Problem to work on ->
Your task is to retype the lines from the opening of the material through the line that includes "C = sc.collection". Do not copy the pictures.

Stored data ->
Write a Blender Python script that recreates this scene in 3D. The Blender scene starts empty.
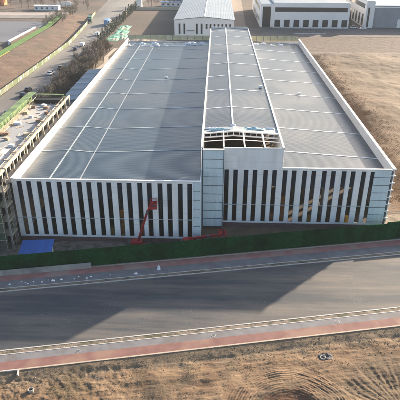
import bpy, math, random
from mathutils import Vector, Matrix, noise as mnoise
R = math.radians
random.seed(7)
sc = bpy.context.scene
C = sc.collection

# ---------------------------------------------------------------- camera
cam_d = bpy.data.cameras.new('camera'); cam = bpy.data.objects.new('camera', cam_d); C.objects.link(cam)
r_ = Vector((0.99950579, 0.03128998, 0.00301911)); u_ = Vector((-0.01705901, 0.4592246, 0.88815638)); f_ = Vector((-0.02640395, 0.88776895, -0.45953142))
m = Matrix((r_, u_, -f_)).transposed().to_4x4(); m.translation = Vector((1.286, -92.452, 53.763))
cam.matrix_world = m
cam_d.sensor_width = 36; cam_d.lens = 522.078 / 400 * 36
cam_d.clip_start = 0.5; cam_d.clip_end = 4000
sc.camera = cam
# ---------------------------------------------------------------- light
SUN_EL, SUN_AZ = R(19.2), R(45)
w = bpy.data.worlds.new('World'); sc.world = w; w.use_nodes = True
nt = w.node_tree; nt.nodes.clear()
out = nt.nodes.new('ShaderNodeOutputWorld'); bg = nt.nodes.new('ShaderNodeBackground'); sky = nt.nodes.new('ShaderNodeTexSky')
sky.sky_type = 'NISHITA'; sky.sun_disc = False; sky.sun_elevation = SUN_EL; sky.sun_rotation = SUN_AZ
sky.dust_density = 2.8; sky.air_density = 1.0; sky.ozone_density = 1.4
bg.inputs['Strength'].default_value = 0.105
nt.links.new(sky.outputs[0], bg.inputs['Color']); nt.links.new(bg.outputs[0], out.inputs['Surface'])
sd = bpy.data.lights.new('sun', 'SUN'); sd.energy = 5.0; sd.angle = R(1.0); sd.color = (1.0, 0.83, 0.64)
sun = bpy.data.objects.new('sun', sd); C.objects.link(sun)
S = Vector((math.sin(SUN_AZ) * math.cos(SUN_EL), math.cos(SUN_AZ) * math.cos(SUN_EL), math.sin(SUN_EL)))
sun.rotation_euler = S.to_track_quat('Z', 'Y').to_euler(); sun.location = S * 200
sc.view_settings.view_transform = 'Standard'; sc.view_settings.look = 'None'
sc.view_settings.gamma = 1; sc.view_settings.exposure = 1.6
HAZE = 0.00013

# ---------------------------------------------------------------- helpers
def tag(o, label=None, cat=None, group=None, kind=None):
    for k, v in (('label', label), ('category', cat), ('group', group), ('kind', kind)):
        if v: o[k] = v
    return o
def empty(name, loc=(0, 0, 0), rz=0, **k):
    o = bpy.data.objects.new(name, None); C.objects.link(o); o.location = loc; o.rotation_euler = (0, 0, rz)
    o.empty_display_size = .3
    return tag(o, **k)
def copy_tree(o, parent=None):
    c = o.copy(); C.objects.link(c); c.parent = parent
    for ch in list(o.children): copy_tree(ch, c)
    return c

KA = .78
def mat(name, c1, c2=None, scale=1.0, rough=0.85, metal=0.0, bump=0.0, bscale=None, c3=None, s3=0.2, stretch=(1, 1, 1), detail=8, t3=(.5, .62), spec=None, lo=.35, hi=.65):
    if max(c1) < .6:                    # base albedos, scaled once for all non-white surfaces
        c1 = tuple(v * KA for v in c1); c2 = c2 and tuple(v * KA for v in c2)
    if c3 and max(c3) < .58: c3 = tuple(v * KA for v in c3)
    M = bpy.data.materials.new(name); M.use_nodes = True; n = M.node_tree; b = n.nodes['Principled BSDF']
    b.inputs['Roughness'].default_value = rough; b.inputs['Metallic'].default_value = metal
    if spec is not None: b.inputs['Specular IOR Level'].default_value = spec
    b.inputs['Base Color'].default_value = (*c1, 1)
    tc = n.nodes.new('ShaderNodeTexCoord'); mp = n.nodes.new('ShaderNodeMapping'); mp.inputs['Scale'].default_value = stretch
    n.links.new(tc.outputs['Object'], mp.inputs[0])
    if c2:
        t = n.nodes.new('ShaderNodeTexNoise'); t.inputs['Scale'].default_value = scale; t.inputs['Detail'].default_value = detail
        n.links.new(mp.outputs[0], t.inputs[0])
        cr = n.nodes.new('ShaderNodeValToRGB'); cr.color_ramp.elements[0].position = lo; cr.color_ramp.elements[1].position = hi
        cr.color_ramp.elements[0].color = (*c1, 1); cr.color_ramp.elements[1].color = (*c2, 1)
        n.links.new(t.outputs[0], cr.inputs[0]); last = cr.outputs[0]
        if c3:
            t2 = n.nodes.new('ShaderNodeTexNoise'); t2.inputs['Scale'].default_value = s3; t2.inputs['Detail'].default_value = 6
            n.links.new(mp.outputs[0], t2.inputs[0])
            r2 = n.nodes.new('ShaderNodeMapRange'); r2.inputs[1].default_value = t3[0]; r2.inputs[2].default_value = t3[1]
            n.links.new(t2.outputs[0], r2.inputs[0])
            mx = n.nodes.new('ShaderNodeMix'); mx.data_type = 'RGBA'
            n.links.new(r2.outputs[0], mx.inputs[0]); n.links.new(last, mx.inputs[6]); mx.inputs[7].default_value = (*c3, 1)
            last = mx.outputs[2]
        n.links.new(last, b.inputs['Base Color'])
        M['last'] = last.node.name
    if bump:
        tb = n.nodes.new('ShaderNodeTexNoise'); tb.inputs['Scale'].default_value = bscale or scale * 3; tb.inputs['Detail'].default_value = 8
        n.links.new(mp.outputs[0], tb.inputs[0]); bp = n.nodes.new('ShaderNodeBump'); bp.inputs['Distance'].default_value = bump
        bp.inputs['Strength'].default_value = 1
        n.links.new(tb.outputs[0], bp.inputs['Height']); n.links.new(bp.outputs[0], b.inputs['Normal'])
    return M

def ribbed(name, c1, c2, period, axis, depth=0.03, rough=.4, metal=0.0, c3=None, pan=3.0, panaxis='X', panamt=.12, spec=.5):
    """sheet metal: bumped ribs repeating along `axis`, slight tone change from sheet to sheet"""
    M = mat(name, c1, c2, scale=.12, rough=rough, metal=metal, c3=c3, s3=.05, spec=spec); n = M.node_tree; b = n.nodes['Principled BSDF']
    tc = n.nodes.new('ShaderNodeTexCoord'); sp = n.nodes.new('ShaderNodeSeparateXYZ'); n.links.new(tc.outputs['Object'], sp.inputs[0])
    def mth(op, a, bb=None):
        q = n.nodes.new('ShaderNodeMath'); q.operation = op
        if hasattr(a, 'links'): n.links.new(a, q.inputs[0])
        else: q.inputs[0].default_value = a
        if bb is not None:
            if hasattr(bb, 'links'): n.links.new(bb, q.inputs[1])
            else: q.inputs[1].default_value = bb
        return q.outputs[0]
    a = mth('PINGPONG', sp.outputs[axis], period / 2); a = mth('DIVIDE', a, period / 2); a = mth('GREATER_THAN', a, .72) if False else mth('POWER', a, 4)
    bp = n.nodes.new('ShaderNodeBump'); bp.inputs['Distance'].default_value = depth; n.links.new(a, bp.inputs['Height']); n.links.new(bp.outputs[0], b.inputs['Normal'])
    # per-sheet tone
    fl = mth('FLOOR', mth('DIVIDE', sp.outputs[panaxis], pan)); wn = n.nodes.new('ShaderNodeTexWhiteNoise'); wn.noise_dimensions = '1D'; n.links.new(fl, wn.inputs['W'])
    v = mth('ADD', mth('MULTIPLY', wn.outputs[0], panamt), 1 - panamt / 2)
    mp2 = n.nodes.new('ShaderNodeMapping'); mp2.inputs['Scale'].default_value = (.12, 1.6, 1) if axis == 'Y' else (1.6, .1, .12); n.links.new(tc.outputs['Object'], mp2.inputs[0])
    st = n.nodes.new('ShaderNodeTexNoise'); st.inputs['Scale'].default_value = 1; st.inputs['Detail'].default_value = 8; st.inputs['Roughness'].default_value = .65; n.links.new(mp2.outputs[0], st.inputs[0])
    v = mth('MULTIPLY', v, mth('ADD', mth('MULTIPLY', st.outputs[0], .5), .75))
    wn2 = n.nodes.new('ShaderNodeTexNoise'); wn2.inputs['Scale'].default_value = 2.2; wn2.inputs['Detail'].default_value = 6; n.links.new(tc.outputs['Object'], wn2.inputs[0])
    v = mth('MULTIPLY', v, mth('ADD', mth('MULTIPLY', wn2.outputs[0], .3), .85))
    rg = mth('ADD', mth('MULTIPLY', st.outputs[0], .3), rough - .15); n.links.new(rg, b.inputs['Roughness'])
    src = b.inputs['Base Color'].links[0].from_socket
    mx = n.nodes.new('ShaderNodeVectorMath'); mx.operation = 'SCALE'; n.links.new(src, mx.inputs[0]); n.links.new(v, mx.inputs['Scale'])
    n.links.new(mx.outputs[0], b.inputs['Base Color'])
    return M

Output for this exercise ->
Write a Blender Python script that recreates this scene in 3D. The Blender scene starts empty.
import bpy, math, random
from mathutils import Vector, Matrix, noise as mnoise
R = math.radians
random.seed(7)
sc = bpy.context.scene
C = sc.collection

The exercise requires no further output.